==== SUPPLIED RECORDS ====

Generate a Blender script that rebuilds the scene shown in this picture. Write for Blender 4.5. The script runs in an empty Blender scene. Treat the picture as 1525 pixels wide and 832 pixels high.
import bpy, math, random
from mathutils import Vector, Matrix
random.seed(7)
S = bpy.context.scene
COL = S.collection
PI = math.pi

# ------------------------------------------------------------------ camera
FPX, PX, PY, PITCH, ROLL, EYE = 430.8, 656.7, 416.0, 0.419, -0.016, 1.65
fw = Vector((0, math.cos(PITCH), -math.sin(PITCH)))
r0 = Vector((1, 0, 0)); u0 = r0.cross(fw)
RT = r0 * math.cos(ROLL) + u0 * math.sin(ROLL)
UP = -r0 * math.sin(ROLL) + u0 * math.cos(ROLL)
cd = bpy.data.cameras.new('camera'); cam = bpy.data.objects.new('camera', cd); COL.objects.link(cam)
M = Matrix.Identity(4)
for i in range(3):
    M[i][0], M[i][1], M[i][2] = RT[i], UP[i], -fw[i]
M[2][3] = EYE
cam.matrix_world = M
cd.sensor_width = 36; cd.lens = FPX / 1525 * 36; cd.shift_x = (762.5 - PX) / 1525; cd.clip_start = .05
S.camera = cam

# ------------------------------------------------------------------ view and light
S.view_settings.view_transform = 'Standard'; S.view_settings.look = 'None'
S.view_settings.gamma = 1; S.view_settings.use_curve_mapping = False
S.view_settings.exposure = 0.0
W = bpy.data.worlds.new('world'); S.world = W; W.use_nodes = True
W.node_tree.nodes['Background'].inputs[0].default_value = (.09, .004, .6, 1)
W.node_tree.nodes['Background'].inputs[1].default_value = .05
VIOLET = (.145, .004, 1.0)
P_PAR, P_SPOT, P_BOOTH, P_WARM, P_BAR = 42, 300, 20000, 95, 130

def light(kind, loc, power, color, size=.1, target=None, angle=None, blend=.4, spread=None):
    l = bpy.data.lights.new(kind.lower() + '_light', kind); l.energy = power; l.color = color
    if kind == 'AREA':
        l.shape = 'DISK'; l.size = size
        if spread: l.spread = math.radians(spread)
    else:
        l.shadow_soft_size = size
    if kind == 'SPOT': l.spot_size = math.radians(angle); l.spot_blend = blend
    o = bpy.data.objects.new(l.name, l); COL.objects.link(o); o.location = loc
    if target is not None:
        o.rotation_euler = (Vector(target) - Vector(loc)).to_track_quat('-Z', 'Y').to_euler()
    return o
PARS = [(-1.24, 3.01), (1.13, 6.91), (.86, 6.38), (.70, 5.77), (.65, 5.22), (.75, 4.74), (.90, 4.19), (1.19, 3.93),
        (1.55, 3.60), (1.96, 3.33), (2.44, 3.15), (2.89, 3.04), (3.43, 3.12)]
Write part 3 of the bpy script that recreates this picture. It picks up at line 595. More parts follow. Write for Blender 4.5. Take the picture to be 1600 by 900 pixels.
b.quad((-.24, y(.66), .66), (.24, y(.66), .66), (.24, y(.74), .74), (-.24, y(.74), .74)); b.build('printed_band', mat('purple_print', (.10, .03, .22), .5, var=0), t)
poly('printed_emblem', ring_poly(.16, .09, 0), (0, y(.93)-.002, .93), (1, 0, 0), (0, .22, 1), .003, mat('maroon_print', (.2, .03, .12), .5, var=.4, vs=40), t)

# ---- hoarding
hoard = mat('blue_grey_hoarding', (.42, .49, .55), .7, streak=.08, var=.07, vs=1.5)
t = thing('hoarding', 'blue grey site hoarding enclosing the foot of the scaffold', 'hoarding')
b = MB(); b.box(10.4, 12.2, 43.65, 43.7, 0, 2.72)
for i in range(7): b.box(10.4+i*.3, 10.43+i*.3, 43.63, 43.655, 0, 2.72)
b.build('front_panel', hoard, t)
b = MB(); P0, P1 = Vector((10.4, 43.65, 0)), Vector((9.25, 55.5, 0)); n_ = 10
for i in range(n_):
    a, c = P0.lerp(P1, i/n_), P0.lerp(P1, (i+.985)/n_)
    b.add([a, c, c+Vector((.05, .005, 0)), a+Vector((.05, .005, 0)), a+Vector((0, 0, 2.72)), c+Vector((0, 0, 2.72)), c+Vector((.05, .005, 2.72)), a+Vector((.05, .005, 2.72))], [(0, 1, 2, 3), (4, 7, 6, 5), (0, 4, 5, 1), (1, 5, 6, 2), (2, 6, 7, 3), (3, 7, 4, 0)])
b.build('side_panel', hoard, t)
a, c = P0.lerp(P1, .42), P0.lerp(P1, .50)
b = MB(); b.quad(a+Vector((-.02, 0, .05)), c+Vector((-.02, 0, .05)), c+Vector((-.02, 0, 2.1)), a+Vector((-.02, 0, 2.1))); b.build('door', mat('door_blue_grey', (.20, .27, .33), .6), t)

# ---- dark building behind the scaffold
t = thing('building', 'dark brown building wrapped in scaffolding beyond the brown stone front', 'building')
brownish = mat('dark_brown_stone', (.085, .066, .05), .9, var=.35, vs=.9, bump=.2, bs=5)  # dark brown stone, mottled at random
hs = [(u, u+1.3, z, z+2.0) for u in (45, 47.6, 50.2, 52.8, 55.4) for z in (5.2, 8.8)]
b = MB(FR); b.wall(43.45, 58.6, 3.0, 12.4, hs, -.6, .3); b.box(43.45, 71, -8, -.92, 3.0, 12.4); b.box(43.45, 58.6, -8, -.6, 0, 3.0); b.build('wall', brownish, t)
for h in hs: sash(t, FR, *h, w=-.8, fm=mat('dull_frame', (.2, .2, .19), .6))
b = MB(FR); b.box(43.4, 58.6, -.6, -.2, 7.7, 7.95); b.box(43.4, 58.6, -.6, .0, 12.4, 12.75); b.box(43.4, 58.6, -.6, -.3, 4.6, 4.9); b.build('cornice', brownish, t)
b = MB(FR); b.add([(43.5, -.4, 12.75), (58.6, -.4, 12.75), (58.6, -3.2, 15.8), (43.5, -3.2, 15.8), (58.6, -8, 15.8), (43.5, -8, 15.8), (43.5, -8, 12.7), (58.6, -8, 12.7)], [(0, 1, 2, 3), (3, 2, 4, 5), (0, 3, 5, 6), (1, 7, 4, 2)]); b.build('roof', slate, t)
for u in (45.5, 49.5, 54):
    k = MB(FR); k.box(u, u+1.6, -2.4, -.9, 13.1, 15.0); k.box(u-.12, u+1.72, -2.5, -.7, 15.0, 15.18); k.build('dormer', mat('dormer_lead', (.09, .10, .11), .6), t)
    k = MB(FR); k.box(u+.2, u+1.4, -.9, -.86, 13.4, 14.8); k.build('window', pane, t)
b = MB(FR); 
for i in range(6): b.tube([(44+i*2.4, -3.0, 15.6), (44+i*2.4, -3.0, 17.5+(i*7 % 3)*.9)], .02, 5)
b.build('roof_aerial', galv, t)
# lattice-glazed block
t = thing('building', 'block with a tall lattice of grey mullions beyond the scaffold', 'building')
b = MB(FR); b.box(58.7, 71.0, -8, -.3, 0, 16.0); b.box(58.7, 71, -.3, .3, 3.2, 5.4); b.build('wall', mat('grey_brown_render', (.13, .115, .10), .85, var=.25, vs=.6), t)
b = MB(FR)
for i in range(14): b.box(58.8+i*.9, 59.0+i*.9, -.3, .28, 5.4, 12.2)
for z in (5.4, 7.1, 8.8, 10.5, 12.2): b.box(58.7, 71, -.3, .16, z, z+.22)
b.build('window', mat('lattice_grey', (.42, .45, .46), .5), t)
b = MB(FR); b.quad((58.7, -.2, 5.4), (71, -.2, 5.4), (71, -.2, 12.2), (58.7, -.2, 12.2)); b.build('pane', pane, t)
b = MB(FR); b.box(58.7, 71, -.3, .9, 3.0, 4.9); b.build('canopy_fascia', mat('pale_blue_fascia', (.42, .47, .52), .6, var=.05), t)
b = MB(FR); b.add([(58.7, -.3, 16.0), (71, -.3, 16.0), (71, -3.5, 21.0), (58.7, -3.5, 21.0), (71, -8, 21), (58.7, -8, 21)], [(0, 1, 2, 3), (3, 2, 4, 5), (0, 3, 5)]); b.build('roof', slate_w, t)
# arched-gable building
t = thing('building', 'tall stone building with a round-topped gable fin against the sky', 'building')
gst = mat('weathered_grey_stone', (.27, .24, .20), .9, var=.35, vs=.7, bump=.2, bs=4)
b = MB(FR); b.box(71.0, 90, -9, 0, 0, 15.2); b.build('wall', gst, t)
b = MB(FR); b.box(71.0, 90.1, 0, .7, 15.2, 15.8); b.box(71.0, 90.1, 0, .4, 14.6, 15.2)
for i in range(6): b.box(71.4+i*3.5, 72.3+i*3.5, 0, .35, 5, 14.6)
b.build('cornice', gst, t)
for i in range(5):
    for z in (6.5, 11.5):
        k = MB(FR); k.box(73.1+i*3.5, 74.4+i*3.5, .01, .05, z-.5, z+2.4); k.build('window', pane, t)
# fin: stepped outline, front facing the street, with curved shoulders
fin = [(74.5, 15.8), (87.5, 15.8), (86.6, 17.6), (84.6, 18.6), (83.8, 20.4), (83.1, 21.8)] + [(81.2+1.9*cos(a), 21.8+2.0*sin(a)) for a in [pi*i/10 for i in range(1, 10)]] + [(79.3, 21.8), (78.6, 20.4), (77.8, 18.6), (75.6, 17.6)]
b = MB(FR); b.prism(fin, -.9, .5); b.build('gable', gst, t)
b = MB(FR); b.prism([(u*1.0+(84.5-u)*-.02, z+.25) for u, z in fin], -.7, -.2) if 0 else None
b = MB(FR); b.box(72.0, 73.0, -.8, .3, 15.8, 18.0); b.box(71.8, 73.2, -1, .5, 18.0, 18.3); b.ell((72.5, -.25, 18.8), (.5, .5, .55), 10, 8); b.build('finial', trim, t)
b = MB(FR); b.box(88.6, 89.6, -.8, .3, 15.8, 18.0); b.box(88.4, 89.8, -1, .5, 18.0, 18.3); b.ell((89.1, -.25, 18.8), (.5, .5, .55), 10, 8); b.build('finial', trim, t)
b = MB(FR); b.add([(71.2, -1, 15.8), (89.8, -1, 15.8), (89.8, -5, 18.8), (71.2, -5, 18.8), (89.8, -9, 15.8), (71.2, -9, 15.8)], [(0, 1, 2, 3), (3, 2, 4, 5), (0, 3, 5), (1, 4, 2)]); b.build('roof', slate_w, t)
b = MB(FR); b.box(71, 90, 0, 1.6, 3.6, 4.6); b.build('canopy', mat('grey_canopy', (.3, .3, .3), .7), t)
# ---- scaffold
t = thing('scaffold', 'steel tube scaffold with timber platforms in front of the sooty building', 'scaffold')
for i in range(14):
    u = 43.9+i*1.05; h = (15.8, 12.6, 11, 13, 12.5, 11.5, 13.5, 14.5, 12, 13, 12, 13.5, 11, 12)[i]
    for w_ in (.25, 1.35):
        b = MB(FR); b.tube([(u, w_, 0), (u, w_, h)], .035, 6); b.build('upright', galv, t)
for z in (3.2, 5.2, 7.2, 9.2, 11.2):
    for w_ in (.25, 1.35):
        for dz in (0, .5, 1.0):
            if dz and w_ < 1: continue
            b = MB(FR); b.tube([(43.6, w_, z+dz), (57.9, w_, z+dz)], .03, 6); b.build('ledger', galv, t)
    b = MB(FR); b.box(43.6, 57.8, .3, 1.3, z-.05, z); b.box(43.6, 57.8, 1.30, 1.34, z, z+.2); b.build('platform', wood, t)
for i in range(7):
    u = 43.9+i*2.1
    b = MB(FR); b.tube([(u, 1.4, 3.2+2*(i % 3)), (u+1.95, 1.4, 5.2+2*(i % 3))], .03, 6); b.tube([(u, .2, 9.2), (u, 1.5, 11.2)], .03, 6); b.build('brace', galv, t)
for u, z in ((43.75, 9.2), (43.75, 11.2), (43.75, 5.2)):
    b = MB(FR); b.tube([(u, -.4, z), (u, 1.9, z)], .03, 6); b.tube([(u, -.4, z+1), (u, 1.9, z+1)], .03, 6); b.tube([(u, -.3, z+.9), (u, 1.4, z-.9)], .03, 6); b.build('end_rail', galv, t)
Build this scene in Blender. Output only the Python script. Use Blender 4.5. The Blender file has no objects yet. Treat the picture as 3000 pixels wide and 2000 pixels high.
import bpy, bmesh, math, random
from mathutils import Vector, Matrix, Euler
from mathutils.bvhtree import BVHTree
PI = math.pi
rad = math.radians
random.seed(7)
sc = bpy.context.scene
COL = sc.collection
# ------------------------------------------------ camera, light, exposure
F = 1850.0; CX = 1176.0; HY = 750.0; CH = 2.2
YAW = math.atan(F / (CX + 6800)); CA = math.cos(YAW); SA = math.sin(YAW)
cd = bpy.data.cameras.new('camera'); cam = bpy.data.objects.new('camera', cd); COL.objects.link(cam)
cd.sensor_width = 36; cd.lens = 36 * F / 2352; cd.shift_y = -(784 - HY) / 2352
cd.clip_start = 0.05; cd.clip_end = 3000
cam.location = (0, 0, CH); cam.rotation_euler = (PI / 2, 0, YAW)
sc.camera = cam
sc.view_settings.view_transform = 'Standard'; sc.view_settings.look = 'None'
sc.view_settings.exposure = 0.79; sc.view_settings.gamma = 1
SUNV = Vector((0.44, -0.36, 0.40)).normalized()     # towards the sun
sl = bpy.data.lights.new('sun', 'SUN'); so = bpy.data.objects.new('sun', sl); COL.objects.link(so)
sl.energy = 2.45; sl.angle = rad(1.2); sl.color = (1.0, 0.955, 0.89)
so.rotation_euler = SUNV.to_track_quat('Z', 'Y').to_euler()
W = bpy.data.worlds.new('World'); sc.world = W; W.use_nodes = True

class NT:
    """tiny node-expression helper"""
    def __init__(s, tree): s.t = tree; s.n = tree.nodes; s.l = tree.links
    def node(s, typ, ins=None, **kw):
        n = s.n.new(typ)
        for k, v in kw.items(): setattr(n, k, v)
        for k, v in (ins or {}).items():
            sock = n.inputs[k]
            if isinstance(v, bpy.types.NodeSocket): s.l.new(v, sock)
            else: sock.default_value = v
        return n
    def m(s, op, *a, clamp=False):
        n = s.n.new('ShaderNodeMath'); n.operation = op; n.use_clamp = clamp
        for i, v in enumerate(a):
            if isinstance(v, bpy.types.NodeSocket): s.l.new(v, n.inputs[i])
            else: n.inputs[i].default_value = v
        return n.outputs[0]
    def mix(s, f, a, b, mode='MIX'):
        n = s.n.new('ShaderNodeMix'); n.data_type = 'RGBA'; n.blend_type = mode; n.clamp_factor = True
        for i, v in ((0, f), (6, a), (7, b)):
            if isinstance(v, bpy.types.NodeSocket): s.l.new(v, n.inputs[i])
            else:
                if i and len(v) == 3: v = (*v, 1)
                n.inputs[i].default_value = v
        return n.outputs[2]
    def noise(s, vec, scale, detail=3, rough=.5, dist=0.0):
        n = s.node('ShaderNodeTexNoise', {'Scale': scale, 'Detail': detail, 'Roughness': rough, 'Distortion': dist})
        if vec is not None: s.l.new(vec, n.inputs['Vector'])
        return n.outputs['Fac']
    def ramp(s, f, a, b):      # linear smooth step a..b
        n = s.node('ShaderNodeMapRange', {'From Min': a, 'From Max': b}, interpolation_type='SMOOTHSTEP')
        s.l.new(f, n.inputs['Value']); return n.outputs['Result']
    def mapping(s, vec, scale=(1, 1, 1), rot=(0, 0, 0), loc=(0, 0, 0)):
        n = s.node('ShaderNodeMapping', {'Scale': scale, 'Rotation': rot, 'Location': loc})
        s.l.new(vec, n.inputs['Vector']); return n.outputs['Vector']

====

### AIM:
Print from the first line through the line that contains "S.camera = cam", please, including both, and leave out every line outside that stretch.

### TASK SOLUTION:
Generate a Blender script that rebuilds the scene shown in this picture. Write for Blender 4.5. The script runs in an empty Blender scene. Treat the picture as 1525 pixels wide and 832 pixels high.
import bpy, math, random
from mathutils import Vector, Matrix
random.seed(7)
S = bpy.context.scene
COL = S.collection
PI = math.pi

# ------------------------------------------------------------------ camera
FPX, PX, PY, PITCH, ROLL, EYE = 430.8, 656.7, 416.0, 0.419, -0.016, 1.65
fw = Vector((0, math.cos(PITCH), -math.sin(PITCH)))
r0 = Vector((1, 0, 0)); u0 = r0.cross(fw)
RT = r0 * math.cos(ROLL) + u0 * math.sin(ROLL)
UP = -r0 * math.sin(ROLL) + u0 * math.cos(ROLL)
cd = bpy.data.cameras.new('camera'); cam = bpy.data.objects.new('camera', cd); COL.objects.link(cam)
M = Matrix.Identity(4)
for i in range(3):
    M[i][0], M[i][1], M[i][2] = RT[i], UP[i], -fw[i]
M[2][3] = EYE
cam.matrix_world = M
cd.sensor_width = 36; cd.lens = FPX / 1525 * 36; cd.shift_x = (762.5 - PX) / 1525; cd.clip_start = .05
S.camera = cam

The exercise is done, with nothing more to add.